Hello. I inherited a project that is running on a TI TM4C1230H6PM microcontroller and I've run into a bit of a snag.
We have a bootloader running Keil RTX that starts at address 0x0000 which ultimately launches FW running Keil RTX starting at address 0x8000. After adding lots of new functionality to the FW (including several new tasks) I found that we were encountering random stack overflow issues.
After some heavy debugging, I discovered that the Main Stack Pointer (MSP) was overrunning the stack of one of my new tasks and causing the error. Essentially, what I see happening is that when the code jumps over from the bootloader to the FW the MSP is loaded with the initial stack pointer from the bootloader (0x20003EB8) loaded from address 0x0000. This, apparently, never caused an issue in the past, but I now have a task whose stack ends at 0x20003E38. So, not only is the main stack not where it should be, but it's dangerously close to the top of a process stack.
The original code to jump from the bootloader to the firmware looked as follows
jump(*(U32 *)code_start, *(U32 *)(code_start + 4)); ; jump to application code AREA asm_func, CODE, READONLY EXPORT jump jump MOV R13, R0 BX R1 END
The problem I found here is that this executes in User context and so R13 refers to the PSP rather than the MSP.

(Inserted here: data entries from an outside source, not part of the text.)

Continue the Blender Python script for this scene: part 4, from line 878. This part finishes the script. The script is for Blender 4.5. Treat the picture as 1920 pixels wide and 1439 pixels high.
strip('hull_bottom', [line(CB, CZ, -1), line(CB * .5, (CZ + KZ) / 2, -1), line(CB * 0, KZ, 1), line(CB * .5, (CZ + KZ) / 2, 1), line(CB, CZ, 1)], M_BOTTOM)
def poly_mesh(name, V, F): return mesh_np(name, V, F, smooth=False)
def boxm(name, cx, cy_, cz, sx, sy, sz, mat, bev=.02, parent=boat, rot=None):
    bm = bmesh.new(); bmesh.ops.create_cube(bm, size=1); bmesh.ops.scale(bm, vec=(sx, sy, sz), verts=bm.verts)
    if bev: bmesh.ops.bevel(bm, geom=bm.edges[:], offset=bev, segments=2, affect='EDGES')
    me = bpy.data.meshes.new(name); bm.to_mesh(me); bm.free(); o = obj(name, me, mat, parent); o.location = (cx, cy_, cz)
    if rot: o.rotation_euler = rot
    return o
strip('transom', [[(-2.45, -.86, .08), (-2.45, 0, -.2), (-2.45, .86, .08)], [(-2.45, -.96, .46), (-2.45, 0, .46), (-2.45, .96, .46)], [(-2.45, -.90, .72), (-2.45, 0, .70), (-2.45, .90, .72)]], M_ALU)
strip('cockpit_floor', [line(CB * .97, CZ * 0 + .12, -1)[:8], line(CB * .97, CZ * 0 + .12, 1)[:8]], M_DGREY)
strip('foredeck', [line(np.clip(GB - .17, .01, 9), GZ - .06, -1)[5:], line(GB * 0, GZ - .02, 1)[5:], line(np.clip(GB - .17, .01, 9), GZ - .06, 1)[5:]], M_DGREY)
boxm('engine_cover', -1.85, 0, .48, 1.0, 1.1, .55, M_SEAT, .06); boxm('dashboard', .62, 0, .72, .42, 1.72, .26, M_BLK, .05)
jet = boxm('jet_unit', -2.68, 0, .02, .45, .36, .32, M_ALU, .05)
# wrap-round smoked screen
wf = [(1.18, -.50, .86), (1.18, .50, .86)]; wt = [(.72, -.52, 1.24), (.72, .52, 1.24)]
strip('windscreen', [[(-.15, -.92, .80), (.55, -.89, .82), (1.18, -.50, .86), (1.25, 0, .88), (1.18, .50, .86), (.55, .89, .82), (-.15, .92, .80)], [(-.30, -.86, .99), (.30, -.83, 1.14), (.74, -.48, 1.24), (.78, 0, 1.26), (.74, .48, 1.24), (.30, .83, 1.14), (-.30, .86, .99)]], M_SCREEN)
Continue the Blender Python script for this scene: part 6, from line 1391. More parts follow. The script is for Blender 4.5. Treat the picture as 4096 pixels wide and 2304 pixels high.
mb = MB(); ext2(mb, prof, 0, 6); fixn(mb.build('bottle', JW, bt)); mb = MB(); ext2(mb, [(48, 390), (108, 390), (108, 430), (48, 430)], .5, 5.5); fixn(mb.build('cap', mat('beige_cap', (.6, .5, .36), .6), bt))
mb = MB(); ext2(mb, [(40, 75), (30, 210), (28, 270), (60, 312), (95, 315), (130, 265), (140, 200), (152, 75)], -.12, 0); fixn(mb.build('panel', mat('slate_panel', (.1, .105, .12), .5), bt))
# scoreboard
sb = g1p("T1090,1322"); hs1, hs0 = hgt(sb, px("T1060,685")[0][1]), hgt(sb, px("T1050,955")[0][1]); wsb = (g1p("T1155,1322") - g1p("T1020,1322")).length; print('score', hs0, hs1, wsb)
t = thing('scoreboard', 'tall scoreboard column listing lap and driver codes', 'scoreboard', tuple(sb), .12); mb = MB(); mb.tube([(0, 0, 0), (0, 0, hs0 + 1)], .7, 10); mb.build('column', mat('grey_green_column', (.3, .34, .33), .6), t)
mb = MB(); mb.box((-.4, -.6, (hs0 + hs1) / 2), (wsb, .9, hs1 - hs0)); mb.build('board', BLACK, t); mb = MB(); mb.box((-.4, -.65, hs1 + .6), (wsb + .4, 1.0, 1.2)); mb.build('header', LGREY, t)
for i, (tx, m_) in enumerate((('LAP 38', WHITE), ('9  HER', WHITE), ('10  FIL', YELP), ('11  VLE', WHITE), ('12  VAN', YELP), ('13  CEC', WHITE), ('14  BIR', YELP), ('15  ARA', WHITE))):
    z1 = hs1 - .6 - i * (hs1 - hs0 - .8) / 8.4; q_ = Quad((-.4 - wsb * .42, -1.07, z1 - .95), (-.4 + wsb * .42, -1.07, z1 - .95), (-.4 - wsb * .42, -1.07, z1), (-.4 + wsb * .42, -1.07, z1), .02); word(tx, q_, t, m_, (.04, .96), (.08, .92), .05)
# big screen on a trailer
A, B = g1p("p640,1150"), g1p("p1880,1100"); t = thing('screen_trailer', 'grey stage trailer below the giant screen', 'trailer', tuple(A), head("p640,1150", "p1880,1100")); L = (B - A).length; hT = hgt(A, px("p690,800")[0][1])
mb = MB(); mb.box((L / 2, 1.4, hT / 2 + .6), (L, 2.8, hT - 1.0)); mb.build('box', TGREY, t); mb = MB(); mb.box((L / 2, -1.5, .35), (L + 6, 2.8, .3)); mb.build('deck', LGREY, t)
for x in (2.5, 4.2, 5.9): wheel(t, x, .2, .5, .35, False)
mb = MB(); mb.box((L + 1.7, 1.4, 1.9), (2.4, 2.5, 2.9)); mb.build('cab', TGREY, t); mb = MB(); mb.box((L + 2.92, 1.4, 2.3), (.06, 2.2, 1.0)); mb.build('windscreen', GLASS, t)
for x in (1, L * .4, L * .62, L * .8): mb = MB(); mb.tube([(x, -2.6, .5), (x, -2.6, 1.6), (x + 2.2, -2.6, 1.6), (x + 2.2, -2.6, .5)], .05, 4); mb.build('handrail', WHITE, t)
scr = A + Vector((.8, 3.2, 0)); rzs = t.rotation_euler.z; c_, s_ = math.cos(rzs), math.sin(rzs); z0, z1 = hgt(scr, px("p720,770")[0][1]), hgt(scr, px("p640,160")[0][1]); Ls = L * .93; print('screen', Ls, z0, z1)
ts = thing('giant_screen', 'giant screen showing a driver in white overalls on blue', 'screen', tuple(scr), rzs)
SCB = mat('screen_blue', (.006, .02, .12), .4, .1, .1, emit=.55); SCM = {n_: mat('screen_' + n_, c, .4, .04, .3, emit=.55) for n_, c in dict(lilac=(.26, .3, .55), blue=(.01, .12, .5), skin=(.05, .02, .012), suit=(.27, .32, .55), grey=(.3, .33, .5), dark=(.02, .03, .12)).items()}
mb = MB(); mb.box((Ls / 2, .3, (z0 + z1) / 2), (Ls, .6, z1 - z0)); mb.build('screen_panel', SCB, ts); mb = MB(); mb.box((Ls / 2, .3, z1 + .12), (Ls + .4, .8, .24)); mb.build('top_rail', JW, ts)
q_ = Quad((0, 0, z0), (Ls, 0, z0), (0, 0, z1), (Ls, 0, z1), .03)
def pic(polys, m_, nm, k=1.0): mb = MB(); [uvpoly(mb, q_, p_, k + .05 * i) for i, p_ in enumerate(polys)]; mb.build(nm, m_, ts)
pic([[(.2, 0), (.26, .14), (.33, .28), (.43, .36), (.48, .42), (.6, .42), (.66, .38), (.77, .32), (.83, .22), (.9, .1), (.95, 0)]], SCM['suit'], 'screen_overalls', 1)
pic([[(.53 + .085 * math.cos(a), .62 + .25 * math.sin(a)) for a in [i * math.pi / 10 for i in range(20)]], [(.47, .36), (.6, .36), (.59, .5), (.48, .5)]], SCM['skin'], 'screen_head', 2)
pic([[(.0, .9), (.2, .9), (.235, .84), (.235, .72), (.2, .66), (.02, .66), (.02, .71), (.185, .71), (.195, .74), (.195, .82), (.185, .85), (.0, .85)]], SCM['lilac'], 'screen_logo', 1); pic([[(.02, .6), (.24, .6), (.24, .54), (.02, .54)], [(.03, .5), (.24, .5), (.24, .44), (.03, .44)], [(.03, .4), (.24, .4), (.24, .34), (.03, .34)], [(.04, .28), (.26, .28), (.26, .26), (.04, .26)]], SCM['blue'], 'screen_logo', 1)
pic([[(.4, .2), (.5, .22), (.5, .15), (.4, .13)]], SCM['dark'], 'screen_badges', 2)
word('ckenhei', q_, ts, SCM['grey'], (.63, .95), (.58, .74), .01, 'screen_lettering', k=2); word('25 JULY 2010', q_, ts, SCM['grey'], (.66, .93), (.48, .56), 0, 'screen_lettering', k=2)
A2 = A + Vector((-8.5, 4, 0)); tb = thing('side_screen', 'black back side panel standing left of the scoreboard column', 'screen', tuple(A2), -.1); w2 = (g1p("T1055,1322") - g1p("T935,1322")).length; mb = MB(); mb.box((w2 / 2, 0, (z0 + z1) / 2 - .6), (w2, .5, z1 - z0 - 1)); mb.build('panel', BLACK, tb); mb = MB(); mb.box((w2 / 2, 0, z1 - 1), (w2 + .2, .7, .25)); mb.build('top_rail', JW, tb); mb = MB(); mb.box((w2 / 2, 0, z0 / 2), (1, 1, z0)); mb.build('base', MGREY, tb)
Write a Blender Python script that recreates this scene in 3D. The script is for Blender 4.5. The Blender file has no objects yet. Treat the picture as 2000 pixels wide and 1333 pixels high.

I tried several different ways of resolving this issue by loading the contents (0x20007280) of address 0x8000 into the MSP register prior to branching, but no matter what I do I get a hardware fault almost immediately after the FW begins to run.
Can anyone shed some light on what's going on here?
Any assistance in solving this would be greatly appreciated.
The code I used to jump to application FW from bootloader is listed below:
typedef void (*pFunction)(void); uint32_t timingdelay; pFunction Jump_To_Application; uint32_t JumpAddress; // function which never returns, // if conditions not met, return with 0 BOOL JumpToFirmware(void) { int USER_FLASH_FIRST_PAGE_ADDRESS; USER_FLASH_FIRST_PAGE_ADDRESS = 0x08020200; // Check if valid stack address (RAM address) then jump to user application if (((*(__IO uint32_t*)USER_FLASH_FIRST_PAGE_ADDRESS) & 0x2FFE0000 ) == 0x20000000) { // Jump to user application JumpAddress = *(__IO uint32_t*) (USER_FLASH_FIRST_PAGE_ADDRESS + 4); Jump_To_Application = (pFunction) JumpAddress; // Initialize user application's Stack Pointer __set_MSP(*(__IO uint32_t*) USER_FLASH_FIRST_PAGE_ADDRESS); Jump_To_Application(); } return 0; }
Georg
Thanks for the response Georg. I tried this and got the same results as with my assembly code. It successfully changes the MSP and then jumps to the correct code, but almost immediately hits a HW fault. I believe the fault is occurring during the __main RTX initialization function which I do not have source code for.
Does anyone know if RTX is doing some sort of check that PSP and MSP aren't equal/within some range or any other check on the pointer that may have been configured by the bootloader?
I ask because I just arbitrarily subtracted 256 from the FW's MSP value and got the code to run w/o causing an immediate fault. Obviously, this isn't really a solution though since I just reduced the main stack by 256 bytes.
So after observing the state of the processor when initially booting into the bootloader I came up with the following that seems to work...
; jump to application coode AREA asm_func, CODE, READONLY EXPORT jump jump MOV R4, #0x0 MSR PSP, R4 ; set PSP to zero MSR MSP, R0 ; set MSP to 1st argument MRS R4, CONTROL ; read control into R4 (don't care to preserve R4) MOV R5, #0x2 ; 0x2 into R5 (don't care to preserve R5) MVN R5, R5 ; NOT R5 AND R4, R4, R5 ; set the ASP bit low (MSP) and preserve any other bits that were set in CONTROL MSR CONTROL, R4 ; write the control regsister ISB ; Instruction Synchronisation Barrier BX R1 END
Here I set the PSP to 0x0000 and the MSP to the value stored at the beginning of the FW binary. I then switch the processor into handler mode before jumping to the reset handler in the FW image.
Is this the correct way to handle this? Are there any potential perils I'm not seeing here?